Princeton prepares you very well for the kind of work one engages in during an MFA program. In the creative writing workshops and English classes I took, I learned the critical tools to illuminate and evaluate a piece of writing. I find there’s far less of a focus on professionalism in undergraduate creative writing courses, and for good reason. It seemed that very few of us were striving to publish our work beyond campus literary magazines. As undergraduates, many of us had vague aspirations to write and publish in the future, but there was a kind of freedom in not thinking about the wider publishing world, or how your work could fit into larger professional goals.

MFA programs are structured quite similarly to the creative writing workshops I took at Princeton, but there’s more looking ahead to the next step: book publication, trying to figure out how to sustain one’s writing while navigating a career, and perhaps a teaching position. In college, I didn’t feel the weight of those pressures at all. It was a good time to absorb, and to experiment and fail—the stakes felt lower, in a liberating way.

How many of the poems in Eye Level came from your MFA thesis … or from your Princeton thesis?

None from my undergraduate years, and maybe just twenty percent from my graduate thesis, and even then only with intensive reworking. Perhaps it’s temperament, but I don’t tend to want to revisit older work. That said, I was at my mother’s house yesterday, and I found and read through my undergraduate poetry thesis. And you know what? I was surprised to discover that one line made it into the first poem in Eye Level, “Rootless.” I didn’t realize I had written this line over ten years ago: “on this sleeper train, there’s nowhere to arrive.”

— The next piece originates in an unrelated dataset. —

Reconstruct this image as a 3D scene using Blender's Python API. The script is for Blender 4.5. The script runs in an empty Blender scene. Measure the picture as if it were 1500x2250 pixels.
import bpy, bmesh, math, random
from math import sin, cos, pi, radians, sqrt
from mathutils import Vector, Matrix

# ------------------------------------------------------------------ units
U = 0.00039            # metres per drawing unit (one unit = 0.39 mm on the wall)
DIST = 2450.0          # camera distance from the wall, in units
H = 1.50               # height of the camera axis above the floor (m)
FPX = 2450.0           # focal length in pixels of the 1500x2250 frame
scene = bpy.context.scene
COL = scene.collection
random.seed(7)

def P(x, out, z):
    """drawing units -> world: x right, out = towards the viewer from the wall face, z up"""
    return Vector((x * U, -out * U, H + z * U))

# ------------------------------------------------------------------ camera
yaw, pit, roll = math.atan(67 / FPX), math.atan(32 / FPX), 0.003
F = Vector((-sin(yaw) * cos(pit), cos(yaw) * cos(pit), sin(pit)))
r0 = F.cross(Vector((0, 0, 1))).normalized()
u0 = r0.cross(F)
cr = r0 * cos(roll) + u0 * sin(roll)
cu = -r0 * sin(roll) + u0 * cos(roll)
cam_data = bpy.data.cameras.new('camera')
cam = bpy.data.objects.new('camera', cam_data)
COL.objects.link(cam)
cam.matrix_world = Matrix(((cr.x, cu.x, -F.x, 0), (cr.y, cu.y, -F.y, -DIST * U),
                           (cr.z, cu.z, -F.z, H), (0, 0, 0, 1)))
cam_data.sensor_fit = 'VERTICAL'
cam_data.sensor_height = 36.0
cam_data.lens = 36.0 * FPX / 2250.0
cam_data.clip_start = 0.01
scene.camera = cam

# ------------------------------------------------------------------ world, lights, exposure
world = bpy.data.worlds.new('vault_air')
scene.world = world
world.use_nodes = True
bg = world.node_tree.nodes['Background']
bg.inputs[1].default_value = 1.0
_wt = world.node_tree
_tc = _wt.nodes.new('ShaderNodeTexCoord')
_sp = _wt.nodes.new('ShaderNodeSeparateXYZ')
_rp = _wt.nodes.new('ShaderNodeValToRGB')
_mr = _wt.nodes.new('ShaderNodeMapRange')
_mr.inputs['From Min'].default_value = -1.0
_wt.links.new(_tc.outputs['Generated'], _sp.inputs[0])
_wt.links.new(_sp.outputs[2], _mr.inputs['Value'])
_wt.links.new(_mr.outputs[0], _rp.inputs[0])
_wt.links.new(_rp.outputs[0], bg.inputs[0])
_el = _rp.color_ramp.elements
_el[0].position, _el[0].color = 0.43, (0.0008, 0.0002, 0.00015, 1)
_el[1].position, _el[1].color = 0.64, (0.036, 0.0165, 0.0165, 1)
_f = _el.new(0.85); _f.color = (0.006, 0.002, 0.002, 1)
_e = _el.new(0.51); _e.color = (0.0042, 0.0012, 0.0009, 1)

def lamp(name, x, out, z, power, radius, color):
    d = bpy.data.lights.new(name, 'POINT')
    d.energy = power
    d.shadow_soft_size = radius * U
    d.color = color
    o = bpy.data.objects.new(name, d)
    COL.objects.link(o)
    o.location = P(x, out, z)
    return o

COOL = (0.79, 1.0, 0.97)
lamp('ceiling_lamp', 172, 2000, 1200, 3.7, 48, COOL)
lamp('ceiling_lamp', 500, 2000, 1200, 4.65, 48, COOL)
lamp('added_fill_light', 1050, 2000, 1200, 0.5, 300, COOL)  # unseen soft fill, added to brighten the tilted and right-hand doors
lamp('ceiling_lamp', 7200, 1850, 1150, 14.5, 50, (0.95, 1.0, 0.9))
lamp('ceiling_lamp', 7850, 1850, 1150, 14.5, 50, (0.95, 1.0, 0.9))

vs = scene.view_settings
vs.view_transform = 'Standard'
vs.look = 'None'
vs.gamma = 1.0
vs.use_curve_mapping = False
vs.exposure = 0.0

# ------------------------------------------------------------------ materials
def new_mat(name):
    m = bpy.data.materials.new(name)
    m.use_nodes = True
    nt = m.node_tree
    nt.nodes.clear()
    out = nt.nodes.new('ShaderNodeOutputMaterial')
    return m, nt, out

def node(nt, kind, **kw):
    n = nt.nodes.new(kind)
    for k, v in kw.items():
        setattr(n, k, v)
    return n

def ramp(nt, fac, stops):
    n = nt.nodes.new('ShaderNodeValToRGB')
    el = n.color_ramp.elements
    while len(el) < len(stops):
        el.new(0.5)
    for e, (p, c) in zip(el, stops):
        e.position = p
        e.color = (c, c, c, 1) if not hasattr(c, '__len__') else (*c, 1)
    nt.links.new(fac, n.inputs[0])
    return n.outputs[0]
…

What was your reaction to receiving the Walt Whitman Award?

It was a complete surprise. I had been sending out the manuscript for about a year and not hearing anything, and I knew that was normal in the process—the rejections and silences. Then one day, I received a short and rather cryptic email from Jen Benka, the Executive Director of the Academy of American Poets, to set up a phone call. I thought maybe I had been listed as a job reference for someone, or that it may have had something to do with a job I applied for at the Academy years ago, or maybe, just maybe, I was a semifinalist for the Whitman Award. When Jen informed me that my manuscript had been selected, it was so unexpected and joyful. To know the book would be published through my favorite publisher, Graywolf Press, and through the Academy, was a thorough honor and thrill.

Do you have some advice to today’s Princeton students about pursuing writing?

The advice you always hear—read widely, read avidly—is, in my view, still the best advice. I feel it’s also important to read against the grain, against your own aesthetic. Annie Dillard once said in her writing classes that what you fill your mind with becomes part of you. I believe that. You need to be picky about what you read, because you metabolize it.

When I was younger, I worried a lot about whether I sounded like a “real writer.” I would ask myself, “is this what a poem looks like?” I think I expended far too much energy on focusing on what would be accepted as a poem. Young writers should be protective of their own idiosyncrasies. Too often, young writers mute or dial down what is singular about their own experiences and voices in order to be taken seriously—I wish that weren’t the case. Push yourself to explore what is vivid and strange in your own work.